Jean-Baptiste : Il est possible que ça passe. On essaie de sensibiliser les députés. Plusieurs nous ont répondu qu’ils étaient contre cette interdiction glissée au milieu du reste mais pour la loi en général et que s’il n’y avait pas d’amendement, ils voteraient quand même pour. Si elle passe en processus accéléré les députés risquent de se concentrer sur les amendements qui concernent une plus grande frange de la population. […] Il y a la notion de constitutionnalité du texte, mais si aucun député ne saisi le Conseil (avec vingt-neuf soutiens), ça passera.

Emmanuelle : Beaucoup de familles parlent d’inscrire leurs enfants dans des écoles alternatives mais ça n’est pas possible pour nous. […] On réfléchit à contourner le problème : quitter le pays, partir en itinérance… On pourrait aussi mettre nos enfants dans une école si on n’avait plus le choix, mais ce qui nous préoccupe avec cette loi, c’est tout ce qui va suivre : l’interdiction des écoles alternatives, la scolarité des enfants de plus en plus tôt… La grande uniformisation, la moindre différence va faire peur… Cette société va contre nos valeurs humanistes.

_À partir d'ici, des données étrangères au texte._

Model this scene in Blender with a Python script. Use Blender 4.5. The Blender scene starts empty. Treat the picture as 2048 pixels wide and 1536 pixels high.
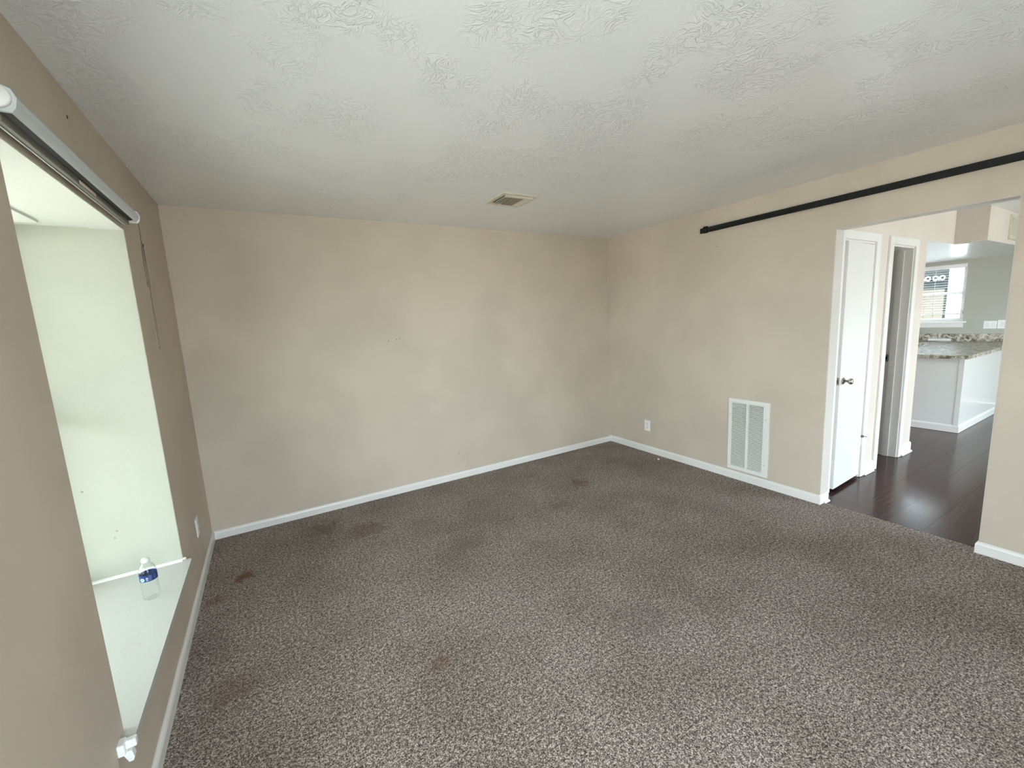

Jean-Baptiste : Sous prétexte de républicanisme, les gouvernants vont contre les libertés des individus ; et sous couvert de laïcité, alors que la laïcité ne concerne que l’État. Les citoyens n’ont pas être laïcs ! Si demain l’État nous propose une école digne de la République, on y mettra nos enfants. Aujourd’hui, l’école est néo-libérale. Et en terme de résultats, elle le dit elle-même, elle est inefficace (2).

Propos traduits par Charlotte Ollier

(1) Les troubles de l’apprentissage telle la dyslexie.

(2)Voir la rubrique « La France championne du monde des inégalités scolaires »des n° 23 à 30de LTC.